Akhmatova has been called "the greatest Russian woman poet ever, and perhaps the greatest woman poet ever." I can't help but think those lauding on these kinds of laurels are looking more at her life than her work. There are certainly flashes of great brilliance here, but to put Akhmativa's work up against that of, say, Elizabeth Bishop, Deborah Allbery, or even the underrated Dorianne Laux would quickly reveal many of its flaws.

This is not to say that Akhmatova's poetry is completely without merit, and one must be forced to consider the viability of the work of any translator who would consider "He, was it, through the packed hall/Sent you (or was it a dream?)" to be the best way to translate anything, much less poetry. And thus, perhaps, the original is far more eloquent than what we receive here. That taken into account, there is still the problem to contend with that much of Akhmatova's work is, for obvious reasons, overtly political, and makes no attempt to convey its message artistically; worse yet, a good deal of that work is imagist, impressionist. The end result is something that's thick, sludgy, and impossible to read.

However, every once in a while a good line will shine through, and occasionally we find ourselves staring at a poem that seems to exist well outside the boundaries of this particular collection:

* * *

Voronezh

And the town is frozen solid, leaded with ice.
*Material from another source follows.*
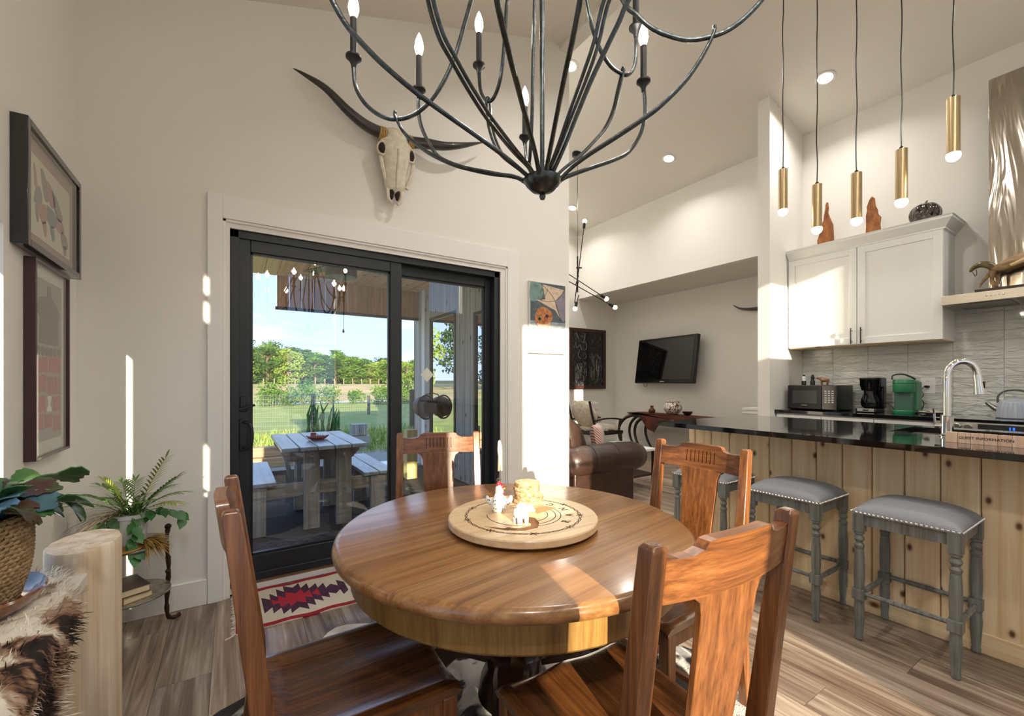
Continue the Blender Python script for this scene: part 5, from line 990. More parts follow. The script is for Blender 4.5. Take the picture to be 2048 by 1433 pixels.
# ------------------------------------------------------------------ living room
m_lea = M('brown leather', '#2a1a13', .38, nz=(9,'#3a261d',.2), bp=(70,.25), coat=.1)
so_ = T('leather_sofa', 'dark brown leather sofa with a rolled arm behind the wall corner', 'sofa', (3.0, 3.9, 0))
P(so_, 'seat_base', B().box(2.58, 3.30, 3.15, 5.0, .10, .40), m_lea, bevel=.03)
for ya in (2.93, 4.98):
    P(so_, 'arm_panel', B().box(2.56, 3.33, ya, ya+.22, .07, .46), m_lea, bevel=.015)
    b = B().tube([(2.52,ya+.10,.49),(2.56,ya+.10,.495),(2.62,ya+.10,.495),(3.25,ya+.10,.495),(3.40,ya+.10,.49),(3.50,ya+.10,.48),(3.54,ya+.10,.47)], [.10,.135,.148,.150,.145,.120,.06], 20); P(so_, 'arm_roll', b, m_lea, smooth=60)
    for xs_ in (2.80, 3.10): P(so_, 'seam', B().tube([(xs_, ya+.10+.150*math.cos(q), .495+.150*math.sin(q)) for q in [PI*1.25*i/14-.4 for i in range(15)]], .003, 5), m_lea)
P(so_, 'back', B().box(2.53, 2.70, 3.10, 5.0, .10, .74), m_lea, bevel=.05)
for ya in (3.10, 3.74, 4.36):
    b = B(); rings = []
    for z, x0_, x1_, s in ((.46,2.66,2.96,.29),(.52,2.62,2.98,.315),(.64,2.60,2.94,.318),(.78,2.57,2.88,.31),(.86,2.56,2.80,.29),(.90,2.58,2.74,.24)):
        rings.append([(x, ya+.32+yy_*s, z) for x, yy_ in ((x0_,-1),(x0_+(x1_-x0_)*.5,-1.04),(x1_,-.94),(x1_+.02,0),(x1_,.94),(x0_+(x1_-x0_)*.5,1.04),(x0_,1),(x0_-.01,0))])
    P(so_, 'back_cushion', b.loft(rings), m_lea, sub=2, smooth=80); P(so_, 'seat_cushion', B().box(2.66, 3.33, ya+.01, ya+.63, .38, .50), m_lea, bevel=.05)
for x, y in ((2.63,2.97),(3.24,2.97),(2.63,5.1),(3.24,5.1)): P(so_, 'foot', B().box(x-.03,x+.03,y-.02,y+.05,0,.10), m_blk2)
# striped pillow
m, n, p, out = newmat('striped fabric'); sp_ = nd(n, 'ShaderNodeSeparateXYZ', {0: coords(n)}); dg = nd(n, 'ShaderNodeMath', {0: sp_.outputs[0], 1: sp_.outputs[2]}, operation='ADD'); wv = nd(n, 'ShaderNodeMath', {0: nd(n, 'ShaderNodeMath', {0: dg.outputs[0], 1: 230.0}, operation='MULTIPLY').outputs[0]}, operation='SINE')
sw = nd(n, 'ShaderNodeMath', {0: sp_.outputs[0], 1: .02}, operation='LESS_THAN'); cc = nd(n, 'ShaderNodeMixRGB', {0: sw.outputs[0], 1: (*lin('#23282e'),1), 2: (*lin('#b0563f'),1)}); st_ = nd(n, 'ShaderNodeMath', {0: wv.outputs[0], 1: .1}, operation='LESS_THAN')
n.links.new(nd(n, 'ShaderNodeMixRGB', {0: st_.outputs[0], 1: cc.outputs[0], 2: (*lin('#d6d2ca'),1)}).outputs[0], p.inputs['Base Color']); p.inputs['Roughness'].default_value = .9
def pillow(name, label, c, w, h, d, mat, rz, tilt):
    b = B(); N = 10; vs = []
    for s in (1, -1):
        for j in range(N+1):
            for i in range(N+1):
                u = -1+2*i/N; v = -1+2*j/N; k = (1-u**4)*(1-v**4); vs.append((u*w/2*(1-.06*(1-v*v)), s*d/2*k**.6, h/2+v*h/2*(1-.06*(1-u*u))))
    n1 = N+1; fs = []
    for s in range(2):
        o_2 = s*n1*n1
        for j in range(N):
            for i in range(N): q = (o_2+j*n1+i, o_2+j*n1+i+1, o_2+(j+1)*n1+i+1, o_2+(j+1)*n1+i); fs.append(q if s else q[::-1])
    b.add(vs, fs); b.xf(Matrix.Translation(c) @ Matrix.Rotation(rz, 4, 'Z') @ Matrix.Rotation(tilt, 4, 'X')); return O(name, b, mat, label, 'pillow', smooth=80)
pillow('striped_pillow', 'small cushion with red, white and black diagonal stripes on the sofa', (3.29,3.36,.515), .30, .28, .13, m, R(35), R(-10))
# side table with books
t = T('side_table', 'low side table with a white top holding books beyond the sofa arm', 'side table', (3.95, 3.62, 0))
P(t, 'top', B().box(3.70, 4.20, 3.36, 3.88, .43, .46), m_white, bevel=.004); P(t, 'shelf', B().box(3.72, 4.18, 3.38, 3.86, .14, .165), M('side table walnut', '#33231a', .4), bevel=.003)
for x in (3.72, 4.18):
    for y in (3.38, 3.86): P(t, 'leg', B().box(x-.02, x+.02, y-.02, y+.02, 0, .43), bpy.data.materials['side table walnut'], bevel=.002)
book('coffee_table_book', 'large blue and white book at the bottom of the sofa side pile', (3.88, 3.58, .46), (.30,.24,.032), R(-20), M('blue white cover', '#b9c9d4', .4, nz=(9,'#3f7fa6',.1))); book('coffee_table_book', 'large cream and blue book on top of the sofa side pile', (3.87, 3.58, .4925), (.27,.21,.034), R(-26), M('cream cover', '#d9d2c0', .4, nz=(10,'#6f9a9c',.12)))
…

Trees, walls, snow, seem to be under glass. Cautiously I tread on crystals. The painted sleighs can't seem to get a grip. And over the statue of Peter-in-Voronezh Are crows, and poplars, and a pale-green dome Washed-out and muddy in the sun-motes. The mighty slopes of the field of Kulikovo Tremble still with the slaughter of barbarians. And all at once the poplars, like lifted chalices, Enmesh more boisterously overhead Like thousands of wedding-guests feasting And drinking toasts to our happiness. And in the room of the banished poet Fear and the Muse take turns at the watch, And the night comes When there will be no sunrise.

* * *

Unfortunately, there's too little of this and too much of the rest. Giving the benefit of the doubt where the translation is concerned, I can still only manage ** 1/2.